Pentecost

Preparatory Prayer:

"Send forth Thy Holy Spirit, O Lord, and they shall be created, and Thou shalt renew the face of the earth."

Setting:

The first enclosed retreat in the Church was made in the upper room, after the Ascension. The eleven apostles, at the bidding of Our Lord, had returned from Olivet to Jerusalem, where they met with Mary, the Mother of Jesus. The entire group retired to a quiet room, and for ten days they persevered in their prayer. Indeed, there was much to think of; there was a superabundance of matter, and they welcomed the opportunity to live it all over again. It is with these friends of the Master that I am to associate myself this morning in my prayer. It is the last morning of their enclosed retreat and it is going to be marked by signs and wonders. Quietly I push in the door and in the hushed atmosphere I make my way over to Mary, to kneel by her side, to think and pray and look and listen.

Fruit:

To catch the spirit of the first apostles, to live by it, to spread it.

No one lights a candle or turns on the electric light when a beam of sunshine is streaming in full blaze through your window. You will not be satisfied with the flicker of the candle when you can so easily, have the brilliance of the lamp that God has set up in the heavens.

Before the Holy Spirit descended upon them, the first apostles guided themselves in many things by the uncertain glimmer of human reason; after Pentecost the divine light shone in their minds and in the clarity it gave them, they seemed to themselves to have been hitherto blind and groping.

There is a way of seeing divine truth that is narrow and restricted. He who walks in this way will do a certain amount of work for God, but he will be exceedingly careful not to do too much; he will measure accurately where his obligations begin and end; he will show himself reluctant to take on anything extra, especially if it encroach on what he had planned was to be his time off. He will sometimes carry off a brilliant achievement, but only if it bring with it the popularis aura. He will easily tire of effort if it must be made on behalf of some task the value of which is known only to God.

If you are willing to swing the censer before him and keep praising him, you will manage to get a fair amount done. If he is voted a success, he will be egged on to try again. Human respect will often deter him; natural ennui will soon slow him down; if opposition comes, he will fail to stand up to it. In a word, he is motivated, very largely, by selfishness. He never altogether loses sight of the advantages and disadvantages that will accrue to self. He is of the earth, earthly, and even the works he undertakes ostensibly for God are crippled and seriously vitiated.

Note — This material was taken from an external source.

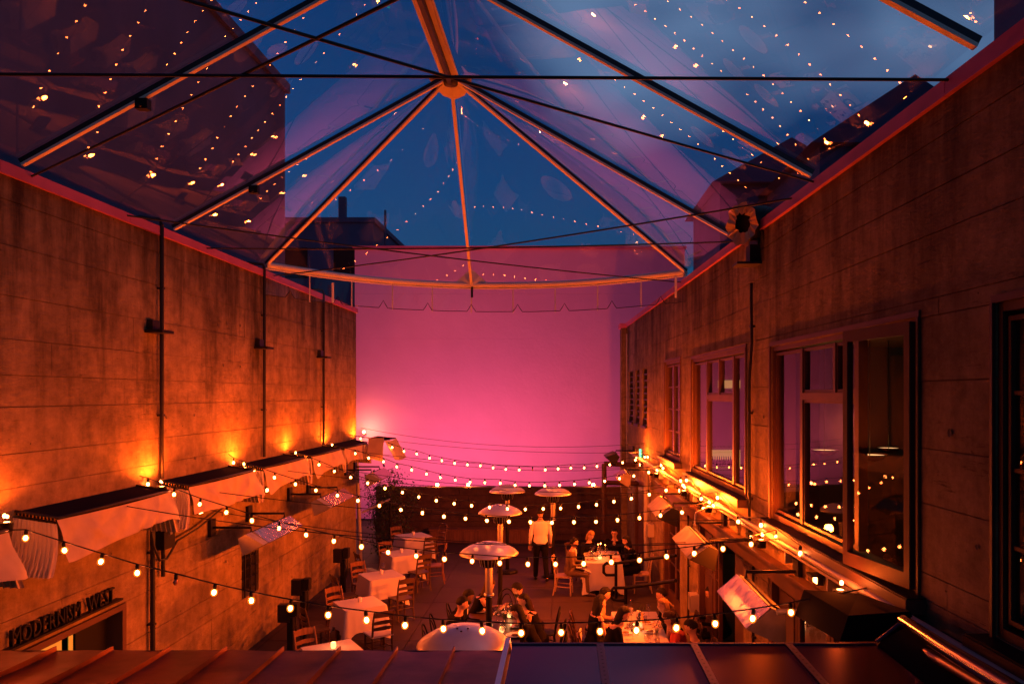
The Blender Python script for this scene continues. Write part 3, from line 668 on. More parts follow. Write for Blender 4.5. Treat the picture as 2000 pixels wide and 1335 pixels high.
# small free canopy at the end
t = thing('hanging_canopy', 'short free-hanging fabric canopy with pleated end in front of the pink wall', 'canopy', (-4.85, 20.6, 3.6))
def fc(u, v):
    x = -5.15 + .42 * u; return Vector((x + .03 * math.cos(u * 60) * v - .02 * v, 20.3 - .1 * v, 3.55 - .5 * v - .12 * u * v))
obj('pleated_end', MB().grid(fc, 90, 8), M['canvas'], t)
def fs(u, v): return Vector((-4.73 + .28 * v + .1 * u, 20.3 + 1.0 * u, 3.5 - .52 * v - .05 * math.sin(u * 3)))
obj('valance', MB().grid(fs, 16, 8), M['canvas'], t)
obj('liner', MB().hexa([(-5.15, 20.3, 3.53), (-4.73, 20.3, 3.48), (-4.63, 21.3, 3.48), (-5.15, 21.3, 3.53), (-5.15, 20.3, 3.55), (-4.73, 20.3, 3.5), (-4.63, 21.3, 3.5), (-5.15, 21.3, 3.55)]), M['darktop'], t)
# uplights between the canopies
def uplight(label, side, y, z, off, pw, group):
    t = thing('uplight', label, 'uplight', wall(side, y, z, off), 0, group)
    obj('housing', MB().lathe([(.0, -.09), (.05, -.09), (.06, 0), (.07, .0)], wall(side, y, z, off), 12), M['black'], t)
    obj('lamp_face', MB().lathe([(0, .004), (.028, .004)], wall(side, y, z, off), 12), M['flood'], t)
    obj('bulb_cluster', MB().ell(wall(side, y - .03, z + .07, off), (.017, .017, .022), 8, 6).ell(wall(side, y + .05, z + .05, off - .03), (.014, .014, .018), 8, 6), M['flood'], t)
    if side == 'L': lamp('uplight_glow', 'SPOT', wall(side, y, z + .13, off + .06), pw, ORANGE, .05, t, rot=Vector((-.30, 0, 1)).to_track_quat('-Z', 'Y').to_euler(), spot_size=R(165), spot_blend=.35)
    else: lamp('uplight_glow', 'POINT', wall(side, y, z + .13, off + .04), pw, ORANGE, .05, t)
    return t
names = ['at the left edge of the photo', 'between the first and second canopies', 'between the second and third canopies', 'between the third and fourth canopies', 'between the fourth and fifth canopies', 'at the far end beside the pink wall']
for i, y in enumerate((7.70, 10.68, 13.45, 16.05, 18.58, 21.2)):
    uplight('orange uplight glowing up the left wall, ' + names[i], 'L', y, 3.42, .22, UPL[i], 'uplights on the left wall')
for i, y in enumerate((6.7, 9.0, 11.7, 13.6, 16.6, 20.0)):
    nm = ['one', 'two', 'three', 'four', 'five', 'six'][i]
    uplight('orange uplight on the ledge of the right wall, number %s from the viewer' % nm, 'R', y, 3.0, .32, UPR[i], 'uplights on the right ledge')
for i, y in enumerate((7.9, 10.2, 12.7, 15.2, 18.0, 20.8)):  # added floods under the right ledge, carrying the orange wash over the patio
    nm = ['one', 'two', 'three', 'four', 'five', 'six'][i]
    p = wall('R', y, 2.80, .12)
    t = thing('added_ledge_flood', 'small hooded floodlight added under the right ledge to light the patio, number %s from the viewer' % nm, 'floodlight', p, 0, 'added floodlights under the right ledge')
    obj('hood', MB().box(p + Vector((.03, 0, .05)), (.14, .16, .02)), M['black'], t)
    obj('housing', MB().box(p + Vector((.06, 0, 0)), (.06, .14, .09)), M['black'], t)
    obj('lens', MB().box(p + Vector((.025, 0, 0)), (.008, .10, .06)), M['flood'], t)
    lamp('added_flood_beam', 'SPOT', p + Vector((-.03, 0, 0)), FILL_R[i], ORANGE, .04, t, rot=Vector((-1, 0, -.42)).to_track_quat('-Z', 'Y').to_euler(), spot_size=R(108), spot_blend=.85)
for i, y in enumerate((9.3, 12.1, 14.8, 17.4, 20.0)):  # added floods under the canopies that brighten the right wall
    nm = ['nearest', 'second', 'third', 'fourth', 'farthest'][i]
    p = wall('L', y, 2.86, .12)
    t = thing('added_canopy_flood', 'small hooded floodlight added under a left wall canopy, %s one' % nm, 'floodlight', p, 0, 'added floodlights under the left canopies')
    obj('hood', MB().box(p + Vector((-.03, 0, .05)), (.14, .16, .02)), M['black'], t)
    obj('housing', MB().box(p + Vector((-.06, 0, 0)), (.06, .14, .09)), M['black'], t)
    obj('lens', MB().box(p + Vector((-.025, 0, 0)), (.008, .10, .06)), M['flood'], t)
    lamp('added_flood_beam', 'SPOT', p + Vector((.03, 0, 0)), FILL_L[i], ORANGE, .04, t, rot=Vector((1, 0, -.26)).to_track_quat('-Z', 'Y').to_euler(), spot_size=R(78), spot_blend=.9)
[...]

He walks through life with only the weak light of the candle to direct his steps. There is much more he could do and ought to do, but he does not see it. There is a flaw in his approach to God and the interests of God, but he cannot detect it. He may be a faithful enough servant, but he is far from being a loving child of the heavenly Father.

Before the descent of the Holy Ghost, the first apostles were to some extent men of this type. They had run away when danger appeared to the Master; they dreamed, even after the Resurrection, of a mere temporal kingdom of Israel; they were "foolish and slow of heart" even when the risen Christ was walking by their side. They did not possess the divine light of discernment. They were cramped in their outlook, their horizon was small, they failed to appreciate the plans and the views of Our Lord, Who had come to sweep the world, to begin and carry through a revolution that would be coterminous with the universe.

"If," says Thomas a Kempis, "thou reliest more on thy reason than on the virtue that subjects to Jesus Christ, thou wilt seldom or hardly become an enlightened man. For God will have us wholly subject to Him, and to transcend all reason by an inflamed love."

This was the first wonderful change wrought in the apostles as soon as ever the Spirit of God came down upon them. He came under the form of tongues of fire, signifying light and heat. The whole orientation of their minds towards the things of God underwent a profound transformation.